Can anyone under 60 remember Jane Fonda, let alone the Vietnam War which so polarised American public opinion? We now have newer and more urgent confrontations in Syria and Gaza. There is a truly great play here screaming to get out – or maybe a great movie. This new drama stars Oscar-nominated Anne Archer and is written and directed by her husband, Emmy-winning producer/director Terry Jastrow.

This is a high concept ‘encounter group’ as Jane Fonda (the Angelina Jolie of her day) comes face-to-face with Vietnam veterans 15 years after she, as a twenty-something idealist, went to Vietnam in an act of solidarity with the oppressed in an unjust war and used her profile to highlight atrocities (sound familiar?)

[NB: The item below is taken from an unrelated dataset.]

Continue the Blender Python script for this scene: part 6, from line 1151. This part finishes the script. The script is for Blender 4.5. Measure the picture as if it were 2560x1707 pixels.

Nearly 60,000 American military personnel were killed in Vietnam. Was the war a construct of the US military-industrial complex or just the usual interventionism? When Fonda was famously photographed on a Vietcong military site, she was labelled a traitor by Vietnam veterans. Her meeting with 40 vets (onstage there’s only a handful) saw her apologise unreservedly for the hurt she caused.

There is little sense here of the ingenue Fonda and the cause for her change of opinion, and although Archer captures the star’s steely graciousness she is too self-contained in the part. The play’s narrative is ‘advanced’ with video clips which means dramatic kiss of death. What was required was sturm und drang rather than a group hug. This wants to be is a big-screen political biopic like Frost/Nixon where the story can be opened out and be punctuated with exploding helicopters. Billy Bob Thornton could play one of the grizzled vets and as Fonda? Why not Angelina?